Carbide Sawblades
Compromises in quality make for affordable cutsSynopsis: Jim Cummins has come up with two rules for sawblades: Don’t spend more than 15% of the cost of your tablesaw on any one blade, and figure on spending from 25% to 50% of the saw’s cost on three or four special-purpose blades that will let you cut just about anything. He says the most important thing is the type of blade, not the manufacturer. He explains grades and tolerances, what the plate should be made of, how carbide is made and applied, and the number of teeth you should look for. The extensive discussion of grinds is supported by a detailed illustration. How the carbide has been sharpened matters, too.
A top-of-the-line carbide tablesaw blade costs more than some motorized 10-in. tablesaws. Does it make sense for a woodworker to shell out $100-plus for such a blade? There’s no single answer, but after researching this article, I formulated a two-part rule of thumb: First, don’t spend more than 15% of the cost of your tablesaw on any one blade; second, figure on spending from 25% to 50% of the saw’s cost on three or four special-purpose blades that will let you cut just about anything. While this may sound arbitrary, it’s based on careful observations.
No sawblade can be better than the tablesaw powering it. In fact, I spent about $900 on sawblades for my Sears saw in the first five years I ran my shop, ignorantly buying toothier blades each time in hopes of finding one that would cut both smoothly and at an economical rate.

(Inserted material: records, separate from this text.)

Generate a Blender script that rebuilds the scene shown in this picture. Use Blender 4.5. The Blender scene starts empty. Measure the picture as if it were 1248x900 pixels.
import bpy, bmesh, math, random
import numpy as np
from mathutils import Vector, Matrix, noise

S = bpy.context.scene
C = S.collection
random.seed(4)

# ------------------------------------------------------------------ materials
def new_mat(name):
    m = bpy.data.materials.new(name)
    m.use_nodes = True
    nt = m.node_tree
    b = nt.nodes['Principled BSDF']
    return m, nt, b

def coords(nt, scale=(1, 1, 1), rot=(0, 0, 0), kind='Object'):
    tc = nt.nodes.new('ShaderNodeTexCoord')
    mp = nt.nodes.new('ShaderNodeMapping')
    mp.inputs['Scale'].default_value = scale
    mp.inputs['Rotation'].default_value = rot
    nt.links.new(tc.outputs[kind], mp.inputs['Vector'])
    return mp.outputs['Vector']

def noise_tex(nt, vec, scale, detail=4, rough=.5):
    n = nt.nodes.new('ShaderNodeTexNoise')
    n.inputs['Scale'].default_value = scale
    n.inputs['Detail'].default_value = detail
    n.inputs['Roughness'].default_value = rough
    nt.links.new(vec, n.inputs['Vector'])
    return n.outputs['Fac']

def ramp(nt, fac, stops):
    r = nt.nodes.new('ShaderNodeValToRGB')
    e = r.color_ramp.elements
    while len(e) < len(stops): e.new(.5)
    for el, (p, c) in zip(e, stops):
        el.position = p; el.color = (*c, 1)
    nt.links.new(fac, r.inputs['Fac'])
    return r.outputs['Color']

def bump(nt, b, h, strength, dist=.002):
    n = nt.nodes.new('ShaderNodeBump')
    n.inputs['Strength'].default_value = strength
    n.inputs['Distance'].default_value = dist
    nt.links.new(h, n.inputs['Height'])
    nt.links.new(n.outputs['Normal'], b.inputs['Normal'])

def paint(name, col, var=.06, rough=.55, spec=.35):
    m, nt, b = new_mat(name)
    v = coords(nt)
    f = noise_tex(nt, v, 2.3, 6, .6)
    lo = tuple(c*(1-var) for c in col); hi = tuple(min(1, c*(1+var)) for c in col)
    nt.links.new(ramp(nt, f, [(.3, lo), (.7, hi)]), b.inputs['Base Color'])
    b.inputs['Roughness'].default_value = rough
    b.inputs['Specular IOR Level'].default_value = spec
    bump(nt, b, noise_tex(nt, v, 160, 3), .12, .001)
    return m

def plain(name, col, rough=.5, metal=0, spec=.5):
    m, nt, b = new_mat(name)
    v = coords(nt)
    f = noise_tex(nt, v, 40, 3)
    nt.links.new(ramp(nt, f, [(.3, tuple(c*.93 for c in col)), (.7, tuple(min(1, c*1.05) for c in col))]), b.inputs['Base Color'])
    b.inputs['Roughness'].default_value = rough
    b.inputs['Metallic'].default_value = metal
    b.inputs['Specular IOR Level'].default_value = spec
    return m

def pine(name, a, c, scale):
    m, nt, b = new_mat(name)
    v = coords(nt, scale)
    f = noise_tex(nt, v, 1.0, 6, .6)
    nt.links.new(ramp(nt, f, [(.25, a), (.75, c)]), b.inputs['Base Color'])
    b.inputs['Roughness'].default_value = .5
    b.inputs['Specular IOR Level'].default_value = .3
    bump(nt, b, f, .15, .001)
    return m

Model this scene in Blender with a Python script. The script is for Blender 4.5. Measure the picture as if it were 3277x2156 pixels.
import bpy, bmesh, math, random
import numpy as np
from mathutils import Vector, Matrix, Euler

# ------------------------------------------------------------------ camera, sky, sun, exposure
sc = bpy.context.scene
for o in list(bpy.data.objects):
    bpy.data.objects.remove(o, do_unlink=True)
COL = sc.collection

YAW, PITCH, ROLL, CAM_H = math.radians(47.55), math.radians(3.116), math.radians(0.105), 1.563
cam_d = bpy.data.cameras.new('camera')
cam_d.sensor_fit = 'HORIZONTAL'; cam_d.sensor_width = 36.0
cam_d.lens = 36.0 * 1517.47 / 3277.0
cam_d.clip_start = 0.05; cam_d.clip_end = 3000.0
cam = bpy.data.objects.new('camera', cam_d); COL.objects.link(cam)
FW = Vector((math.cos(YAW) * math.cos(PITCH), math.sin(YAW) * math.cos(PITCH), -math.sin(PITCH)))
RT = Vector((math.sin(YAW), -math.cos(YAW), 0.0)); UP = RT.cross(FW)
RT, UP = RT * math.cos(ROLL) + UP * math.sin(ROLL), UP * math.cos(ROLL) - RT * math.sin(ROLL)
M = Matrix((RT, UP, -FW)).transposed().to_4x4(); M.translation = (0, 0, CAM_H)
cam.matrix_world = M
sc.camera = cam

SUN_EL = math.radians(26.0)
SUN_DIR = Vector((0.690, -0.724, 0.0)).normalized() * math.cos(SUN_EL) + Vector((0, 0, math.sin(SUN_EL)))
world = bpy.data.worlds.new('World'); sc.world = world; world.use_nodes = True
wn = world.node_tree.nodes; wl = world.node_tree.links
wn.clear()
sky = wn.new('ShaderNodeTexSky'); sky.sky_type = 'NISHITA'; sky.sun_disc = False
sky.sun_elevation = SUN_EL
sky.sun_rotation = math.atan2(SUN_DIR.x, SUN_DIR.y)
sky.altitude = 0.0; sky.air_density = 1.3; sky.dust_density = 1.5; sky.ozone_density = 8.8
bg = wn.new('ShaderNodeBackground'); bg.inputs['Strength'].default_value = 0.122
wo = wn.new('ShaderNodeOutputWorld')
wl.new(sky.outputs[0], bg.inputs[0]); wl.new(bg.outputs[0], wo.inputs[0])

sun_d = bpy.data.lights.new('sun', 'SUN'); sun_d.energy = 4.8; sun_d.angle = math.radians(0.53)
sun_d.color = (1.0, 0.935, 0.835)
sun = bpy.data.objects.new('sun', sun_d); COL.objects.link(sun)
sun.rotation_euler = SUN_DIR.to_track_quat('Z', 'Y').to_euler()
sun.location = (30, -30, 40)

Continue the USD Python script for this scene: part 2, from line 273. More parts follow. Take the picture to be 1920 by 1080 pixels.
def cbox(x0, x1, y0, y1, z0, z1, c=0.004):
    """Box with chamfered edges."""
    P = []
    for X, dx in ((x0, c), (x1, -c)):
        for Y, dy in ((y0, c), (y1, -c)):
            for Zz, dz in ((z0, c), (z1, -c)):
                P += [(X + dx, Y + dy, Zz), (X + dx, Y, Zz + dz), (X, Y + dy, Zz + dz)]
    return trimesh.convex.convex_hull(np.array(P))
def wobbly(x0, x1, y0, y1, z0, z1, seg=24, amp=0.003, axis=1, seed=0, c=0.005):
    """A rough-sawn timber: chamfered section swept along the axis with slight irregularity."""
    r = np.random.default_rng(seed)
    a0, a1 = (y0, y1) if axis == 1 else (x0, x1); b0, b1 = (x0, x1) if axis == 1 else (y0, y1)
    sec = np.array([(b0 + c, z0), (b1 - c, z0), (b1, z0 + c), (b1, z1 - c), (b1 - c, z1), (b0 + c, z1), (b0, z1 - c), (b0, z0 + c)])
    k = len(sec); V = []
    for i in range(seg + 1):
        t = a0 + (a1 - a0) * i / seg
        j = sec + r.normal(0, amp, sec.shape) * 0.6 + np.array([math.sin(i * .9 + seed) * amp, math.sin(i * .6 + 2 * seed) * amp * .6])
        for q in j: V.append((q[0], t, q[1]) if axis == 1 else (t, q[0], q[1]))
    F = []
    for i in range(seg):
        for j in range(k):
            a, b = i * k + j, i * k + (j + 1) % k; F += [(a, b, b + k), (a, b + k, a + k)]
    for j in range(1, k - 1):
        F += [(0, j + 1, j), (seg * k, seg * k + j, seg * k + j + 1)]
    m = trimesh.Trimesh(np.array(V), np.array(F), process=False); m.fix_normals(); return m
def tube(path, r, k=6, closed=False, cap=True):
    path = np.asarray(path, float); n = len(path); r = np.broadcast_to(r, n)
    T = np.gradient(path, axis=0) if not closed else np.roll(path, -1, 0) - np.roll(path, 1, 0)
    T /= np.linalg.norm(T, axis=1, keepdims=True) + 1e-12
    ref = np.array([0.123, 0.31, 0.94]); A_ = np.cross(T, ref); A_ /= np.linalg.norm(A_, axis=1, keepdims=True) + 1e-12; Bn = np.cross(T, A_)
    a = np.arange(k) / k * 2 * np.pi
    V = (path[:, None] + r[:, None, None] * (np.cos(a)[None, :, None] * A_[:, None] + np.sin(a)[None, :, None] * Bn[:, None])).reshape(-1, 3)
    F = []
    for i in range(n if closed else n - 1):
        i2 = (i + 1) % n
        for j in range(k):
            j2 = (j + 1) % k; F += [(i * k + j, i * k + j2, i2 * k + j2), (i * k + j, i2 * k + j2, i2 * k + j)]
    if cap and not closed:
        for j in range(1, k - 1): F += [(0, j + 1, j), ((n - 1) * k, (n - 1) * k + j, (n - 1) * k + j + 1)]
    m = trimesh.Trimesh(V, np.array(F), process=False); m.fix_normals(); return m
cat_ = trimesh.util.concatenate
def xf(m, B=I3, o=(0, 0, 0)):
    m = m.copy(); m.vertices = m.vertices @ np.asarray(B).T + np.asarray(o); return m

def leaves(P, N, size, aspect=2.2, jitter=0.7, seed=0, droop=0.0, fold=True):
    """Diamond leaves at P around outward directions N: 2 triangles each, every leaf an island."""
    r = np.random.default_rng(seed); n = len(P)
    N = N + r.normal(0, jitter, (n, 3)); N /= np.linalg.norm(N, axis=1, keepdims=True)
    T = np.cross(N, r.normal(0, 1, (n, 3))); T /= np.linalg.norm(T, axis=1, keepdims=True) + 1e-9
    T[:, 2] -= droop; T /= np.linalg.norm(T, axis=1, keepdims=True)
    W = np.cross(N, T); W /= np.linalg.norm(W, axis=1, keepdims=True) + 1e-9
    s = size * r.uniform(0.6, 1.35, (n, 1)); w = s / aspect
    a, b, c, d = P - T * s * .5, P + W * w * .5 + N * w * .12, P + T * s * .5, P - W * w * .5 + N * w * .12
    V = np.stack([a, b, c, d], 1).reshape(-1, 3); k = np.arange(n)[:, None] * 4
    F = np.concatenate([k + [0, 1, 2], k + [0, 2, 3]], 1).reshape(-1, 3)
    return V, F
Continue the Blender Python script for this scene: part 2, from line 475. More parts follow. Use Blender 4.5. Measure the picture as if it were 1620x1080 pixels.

It wasn’t until I bought a Rockwell/Delta Contractors Saw with about 50% more horsepower that I found out I had some real winners. Four of these are in constant use today, while the rest of my investment mostly hangs on the wall.
I’ll tell you what my old favorites are, but I’m convinced that the most significant part of my list is the type of blade, not the manufacturer: a 10-tooth ripping blade (Winchester), which can slog through full-depth cuts on anything I’ve ever fed it; a 40-tooth combination blade (Freud) that’s on the saw 95% of the time; an 80-tooth, thin-kerf plywood blade (Freud); and a 120-tooth no-set steel blade (Simonds), which I use for cutting aluminum picture-frame molding, but which can give me a glassy surface on wood on the few days a year I want it. At one time, all my blades were steel. I switched to carbide because my steel blades dulled too quickly, especially in abrasive, man-made materials. One sawblade manufacturer I talked with mentioned an informal test his company had done comparing two types of carbide blades with a steel blade. One carbide blade cut 12,000 linear ft. of particleboard; the other cut 9,000 ft.; the steel blade was hopelessly dull after 300 ft.